Dear Christa—
A lot of things didn’t
happen this summer after I broke my patella. So, even though school is pretty
all consuming, we decided that we’d try to do one thing we usually do in the
summer each weekend this fall. Last week I cleaned most of the windows. I
finished up the last four on the back of the house this morning while Jay went
to Home Depot to buy stain for the deck.
I never wash windows without
thinking about the horrible aluminum windows with the nail-breaking storms that
were over them that we had for years and years—and the summer I decided that I
was never washing them again.
My parents had come from
Illinois and brought their camper. They had taken the kids to a campground in
Green Mountain Falls, and Jay and I decided to wash all the windows and storm
windows inside and out. We thought it would only take a day and maybe the next
morning, and then we’d join them.
So, as my parents watched
the kids swim in the pool, I broke fingernails and one window-washing day
turned into two. And when two days turned to four, I vowed that I would never
wash those windows again—ever. In those years I only saw my parents once a
year, and it all made me sad. As I was vowing to never wash windows again, Dad
was deciding to never bring the camper to Colorado again. It cost too much to
pull it, and his truck wasn’t strong enough to haul it over the mountains,
which is why they ended up only in Green Mountain Falls.
It was a vow I kept for
years. We never again washed those windows between the storms, not ever. Oh,
I’d spray a little Windex on the inside, and Jay would squirt the outside with
the hose once a year, but never ever did we really do those windows that I hated.

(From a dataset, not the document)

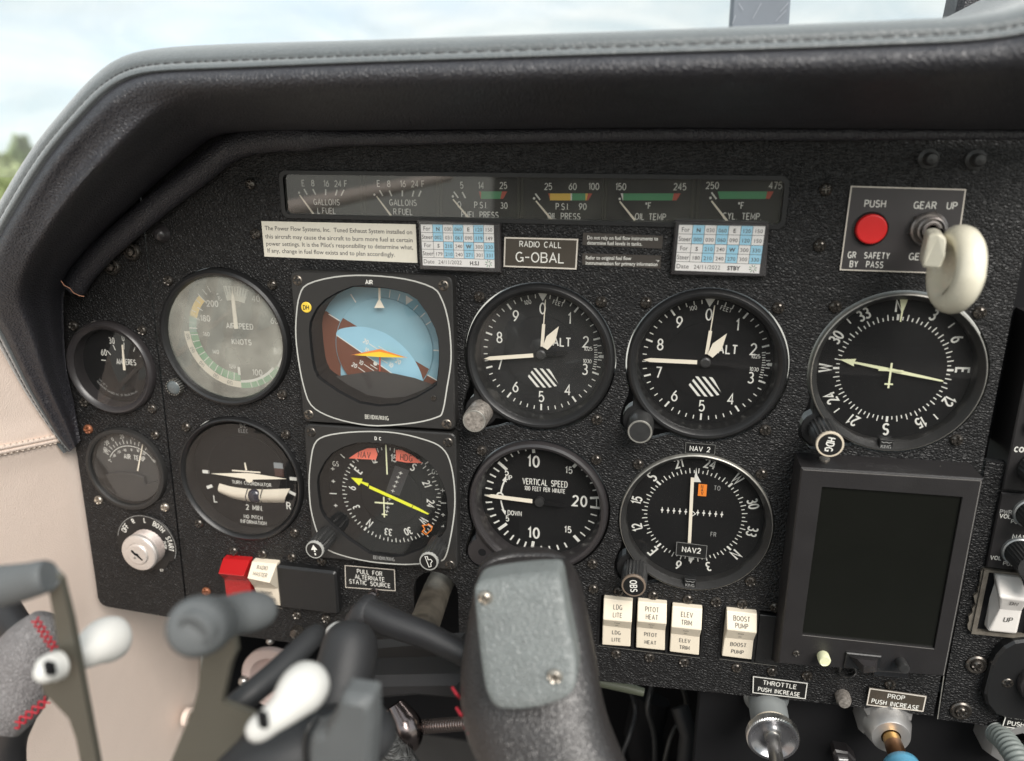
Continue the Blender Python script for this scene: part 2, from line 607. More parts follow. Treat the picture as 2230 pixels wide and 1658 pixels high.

Years later, after all the
kids had graduated from college, we bought new double paned windows. They don’t
take very long to wash, and all the upstairs windows can be washed from the
inside, both inside and out. So, generally, after the Miller moths migrate
though here in June, I wash windows—except this year when I broke my patella.
So, this morning as I
finished them up, I was thinking about how I hated those old windows and the
visit I’d squandered on them. Dad never did bring the camper back to Colorado,
although we met them to camp at other places over the years. And it’s been many
years now that I’ve had nice windows, and Dad has gone to Heaven.
Today, the nastiness that
Miller moths leave behind is gone—that is until they come through next year. I
see more clearly now. And, I didn’t break even one nail.